Tuesday, October 26, 2010

Strange and Beautiful

So all said and done apart from wonderful, delightful free meals throughout the week, the only actual physical, non perishable gift I got was from my sister in the form of lycra - and I can always use more lycra.

Anyway I probably, well definitely didn't help myself out by as usual answering the question 'what do you want for your birthday?' with no list of consumer durables to fill the void in my life.

Instead I answered 'I want to dance with a deaf girl.'

I wasn't trying to be funny or clever, I'm serious. It's an experience I want to have.

I want to do it because I think it would be strange and beautiful, think about it. We don't really understand why the brain enjoys music, and why furthermore when we hear music it reaches into the motor-functions of our brain and makes us want to move in sync with it.

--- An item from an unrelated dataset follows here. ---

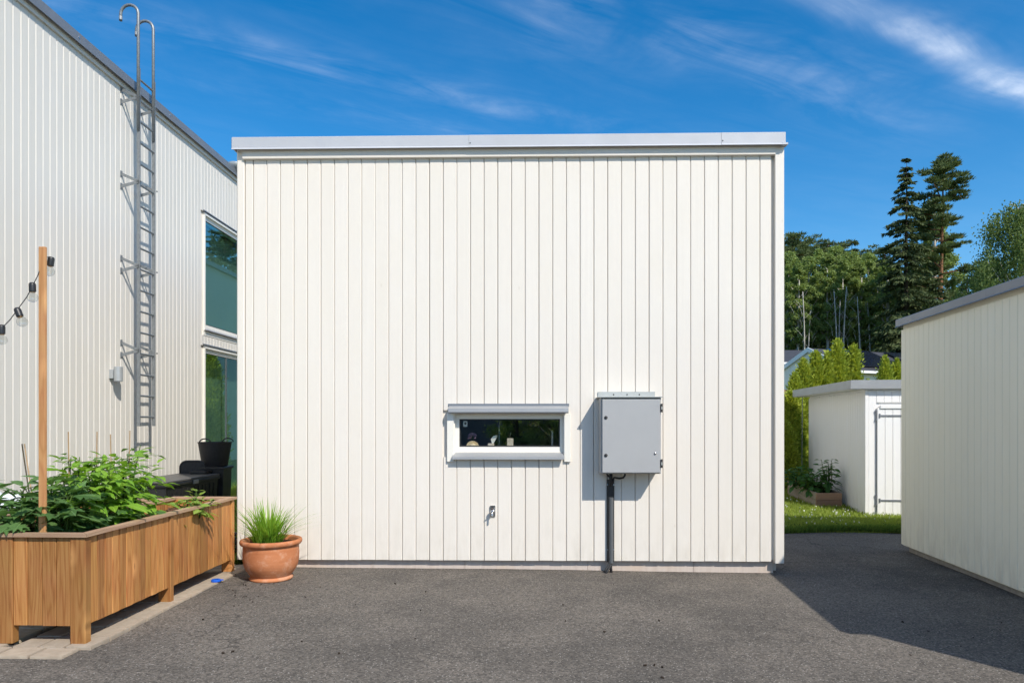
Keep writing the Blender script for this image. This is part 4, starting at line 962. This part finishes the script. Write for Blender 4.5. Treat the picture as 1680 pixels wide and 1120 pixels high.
# ------------------------------------------------------------------ black things by the tall house
def black_things():
    t = thing('storage_box', 'long black plastic garden storage box with flat lid', 'storage box', (-4.13, 8.15, .08), PRZ)
    L, W, H = 1.35, .55, .62
    MB().prism([(-W+.02, .0), (-.02, .0), (0, H), (-W, H)], 0, L, 'y').build('body', M['black_plastic'], t)
    for i in range(12): MB().box(-.016, .006, .06+i*.105, .075+i*.105, .06, H-.08).build('rib', M['black_plastic'], t)
    MB().box(-W-.02, .02, -.02, L+.02, H, H+.03, b=.008).build('lid', M['box_lid'], t); MB().box(-W-.015, .025, -.025, L+.025, H-.04, H-.001, b=.006).build('rim', M['black_plastic'], t)
    MB().box(.02, .035, L*.5-.06, L*.5+.06, H-.05, H+.0, b=.003).build('latch', M['zinc'], t)
    # rounded mesh-backed seat standing behind the box
    q = P(316, 800, 9.55); t = thing('garden_chair', 'black garden chair with rounded mesh backrest beside the storage box', 'chair', (q.x, q.y, .08), .15)
    pts = []; hw, h0, h1 = .165, .36, .82
    for i in range(9): a = math.pi-math.pi/2*i/8; pts.append((-hw+.09+math.cos(a)*.09, 0, h1-.09+math.sin(a)*.09))
    for i in range(9): a = math.pi/2-math.pi/2*i/8; pts.append((hw-.09+math.cos(a)*.09, 0, h1-.09+math.sin(a)*.09))
    pts = [(-hw, 0, h0)]+pts+[(hw, 0, h0)]
    MB().tube(pts, .013, 8).build('back_frame', M['black_plastic'], t, smooth=True)
    MB().prism([(x*.98, z-.004) for x, _, z in pts], -.004, .004, 'y').build('backrest', M['black_rubber'], t)
    MB().box(-hw, hw, .0, .42, .34, .37, b=.008).build('seat', M['black_plastic'], t)
    for x in (-hw+.02, hw-.02):
        for y in (.02, .40): MB().tube([(x, y, 0), (x, y, .35)], .012, 8).build('leg', M['black_plastic'], t)
    # stacked black crates with tub on top
    q = P(355, 800, 9.75); t = thing('plastic_bin', 'upright black plastic bin under the black tub', 'bin', (q.x, q.y, .08), .05)
    MB().prism([(-.135, 0), (.135, 0), (.155, .70), (-.155, .70)], -.16, .16, 'y').build('body', M['black_plastic'], t); MB().box(-.18, .18, -.185, .185, .70, .735, b=.006).build('lid', M['black_plastic'], t)
    for i in range(3): MB().box(-.10+i*.09, -.085+i*.09, -.168, -.159, .05, .62).build('rib', M['black_plastic'], t)
    q2 = P(341, 800, 9.62); t2 = thing('plastic_bin', 'lower black plastic bin pressed against the upright one', 'bin', (q2.x-.03, q2.y-.16, .08), .1)
    MB().prism([(-.09, 0), (.09, 0), (.10, .66), (-.10, .66)], -.1, .1, 'y').build('body', M['black_plastic'], t2); MB().box(-.115, .115, -.115, .115, .66, .69, b=.006).build('lid', M['black_plastic'], t2)
    t = thing('rubber_tub', 'black flexible tub with two loop handles on top of the bin', 'tub', (q.x-.02, q.y, .817), .1)
    MB().lathe([(.001, 0), (.165, 0), (.172, .01), (.222, .33), (.230, .335), (.230, .345), (.215, .345), (.205, .33), (.155, .02), (.001, .02)], 36).build('body', M['black_rubber'], t, smooth=40)
    for (cx, cy) in ((-.07, -.20), (.12, .19)):
        pts = [(cx+.075*math.cos(a), cy, .34+.055*math.sin(a)) for a in [math.pi*i/10 for i in range(11)]]; MB().tube(pts, .009, 8).build('handle', M['black_rubber'], t, smooth=True)
    q = P(381, 800, 13.2); t = thing('watering_can', 'grey metal watering can half hidden by the garage corner', 'watering can', (q.x, q.y, .40), .3)
    MB().lathe([(.001, 0), (.12, 0), (.11, .22), (.09, .24), (.001, .24)], 20).build('body', M['galv'], t, smooth=40); MB().tube([(-.1, 0, .05), (-.22, 0, .22), (-.28, 0, .33)], [.03, .02, .014], 10).build('spout', M['galv'], t)
    MB().tube([(.10, 0, .05), (.2, 0, .12), (.18, 0, .24), (.05, 0, .30), (-.05, 0, .26)], .010, 8).build('handle', M['galv'], t, smooth=True); MB().lathe([(.04, 0), (.05, .02), (.001, .03)], 12).build('rose', M['galv'], t, loc=(-.29, 0, .33), rot=(0, R(-40), 0))
    t = thing('stone_ledge', 'low pale stone ledge under the watering can', 'ledge', (q.x, q.y, 0), 0)
    for i in range(5): MB().box(-.62+i*.25, -.62+i*.25+.245, -.25, .25, .2, .399, b=.01).build('stone', M['rubble'], t)
    MB().box(-.6, .62, -.22, .22, 0, .2).build('footing', M['rubble'], t)
    q = P(384, 910, 6.85); t = thing('garden_hose', 'coil of black garden hose between planter and garage corner', 'hose', (q.x-.12, q.y+.05, .03), 0)
    pts = []
    for i in range(140): a = i*.28; rr = .15+.012*math.sin(i*.7)-.0003*i; pts.append((rr*math.cos(a), rr*math.sin(a)*.8, .015+.0019*i+.004*math.sin(i*1.3)))
    MB().tube(pts, .013, 6).build('coil', M['black_rubber'], t, smooth=True)
    MB().tube([(.10, -.1, .28), (.13, -.16, .2), (.14, -.2, .1), (.13, -.23, .02)], .012, 8).build('nozzle', M['zinc'], t)
black_things()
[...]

Cut the hearing off, and what is dance - completely strange, the phenomena observed without music of somebody suddenly changing their motions for no apparant reason whatsoever. Don't think its strange watch this with your sound turned off:


with sound it all makes sense, without it it seems perverse.

But apparantly and here I reveal how little I have to do with the deaf or blind communities - blind people innately make hand gestures. Thus on some innate level people that have never heard music I suspect, understand it, enjoy it etc.

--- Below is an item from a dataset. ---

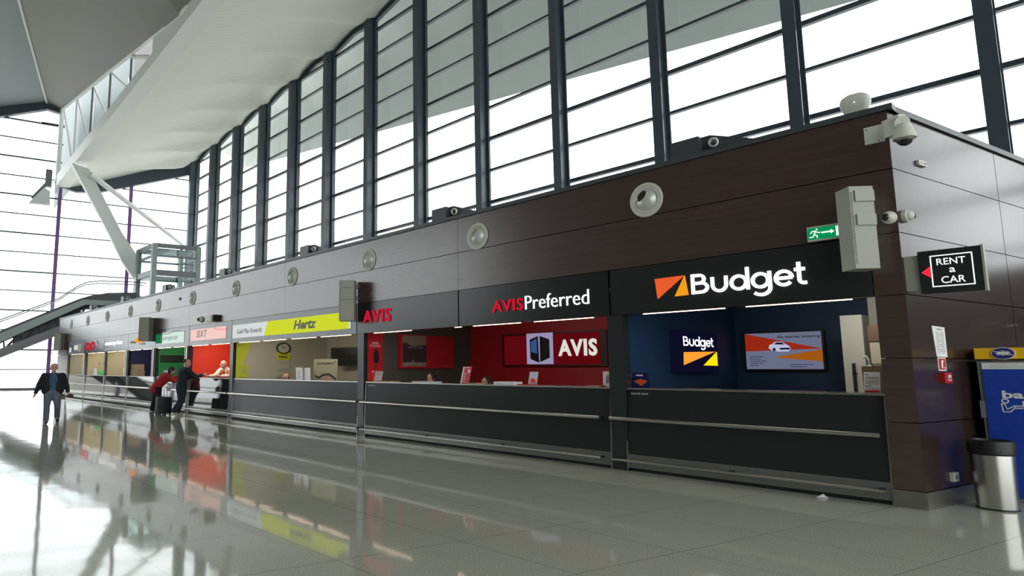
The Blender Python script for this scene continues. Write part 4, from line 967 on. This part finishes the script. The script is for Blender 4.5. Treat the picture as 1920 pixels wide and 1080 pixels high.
tx = Vector((-math.cos(a), -math.sin(a), 0)); tn = Vector((-math.sin(a), math.cos(a), 0))
TV = FR((15.95, -3.0, 0), tx, tn)
mb = MB(); TV.rect(mb, 0, 1.13, 1.64, 2.25, -.06, 0); mb.build('case', BLACK, t)
mb = MB(); TV.rect(mb, .03, 1.10, 1.67, 2.22, 0, .004); mb.build('screen', BLACKG, t)
MB().box(15.2, 15.4, -3.6, -3.2, 1.88, 1.98).build('wall_arm', BLACK, t)
t = thing('advert_poster', 'cream advertising poster with a picture of a face, standing behind the counter', 'poster')
mb = MB(); A_ = FR((12.98, -.42, 0), (-math.cos(.25), -math.sin(.25), 0), (-math.sin(.25), math.cos(.25), 0))
A_.rect(mb, 0, .85, 1.2401, 1.80, -.02, 0); mb.build('board', mat('cream_print', (.42, .38, .25), .5), t)
text(A_, 'GARMIN', .12, .72, 1.655, 1.71, 0, BLACKT, t, depth=.003, bold=.02)
mb = MB(); A_.poly(mb, [(.72, 1.715), (.76, 1.755), (.80, 1.715)], 0, .003); mb.build('triangle_mark', BLACKT, t)
mb = MB(); A_.poly(mb, [(.30, 1.245), (.36, 1.33), (.48, 1.36), (.62, 1.33), (.72, 1.245)], 0, .004); mb.build('face_print', SKIN, t)
mb = MB(); stroke(mb, A_, [(.05, 1.36), (.2, 1.30), (.35, 1.38), (.55, 1.40), (.70, 1.33), (.80, 1.26)], .05, .004, .006); mb.build('hair_print', HAIRB, t)
mb = MB(); A_.rect(mb, .08, .77, 1.60, 1.605, 0, .002); A_.rect(mb, .3, .6, 1.54, 1.546, 0, .002); mb.build('printed_lines', GREYT, t)

# green booth details, navy booth boxes, enterprise booth shelf
t = thing('dark_wall_band', 'black horizontal band across the green booth wall', 'wall panel')
MB().box(20.76, 23.99, -3.6, -3.55, 1.98, 2.25).build('band', BLACK, t)
MB().box(23.95, 24.0, -3.5, -.2, 1.83, 2.10).build('side_band', BLACK, t)
t = thing('cardboard_box', 'upper of two cardboard boxes stacked on the navy booth counter', 'box', 'cardboard boxes on the counter')
MB().box(26.65, 27.33, -.46, -.12, 1.50, 1.75).build('carton', CARD, t); MB().box(26.65, 27.33, -.31, -.28, 1.74, 1.752).build('tape', BLACK, t)
t = thing('cardboard_box', 'lower of two cardboard boxes stacked on the navy booth counter', 'box', 'cardboard boxes on the counter')
MB().box(26.6, 27.36, -.48, -.11, 1.2401, 1.495).build('carton', CARD, t); MB().box(26.6, 27.36, -.31, -.28, 1.48, 1.497).build('tape', BLACK, t)
t = thing('display_shelf', 'dark green shelf unit beside the navy booth', 'shelf')
MB().box(27.62, 28.9, -3.55, -3.2, 1.9, 2.7).build('upper_panel', mat('dark_green', (.03, .07, .03), .5), t); MB().box(27.62, 28.9, -3.55, -3.2, .6, 1.75).build('lower_panel', mat('slate_blue', (.05, .05, .12), .5), t); MB().box(27.62, 28.9, -3.5, -3.1, 1.8, 1.85).build('shelf_board', OFFW, t)
t = thing('green_box', 'bright green small box on the far counter', 'box')
MB().box(32.0, 32.9, -.5, -.25, 1.2401, 1.47).build('box_body', mat('bright_green', (.0, .75, .06), .5), t)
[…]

So I would like to guide somebody through the dance, through the motions of the music and see if they enjoy it (all consensual of course) and can connect with the music. I'm sure, deaf people go dancing all the time with their friends and shit, I'm sure in this day and age deaf people can do most things.

I just think it would be strange and beautiful, and thus I'd like to do it. One day.

Step one: learn how to say 'do you want to dance?' in Auslan.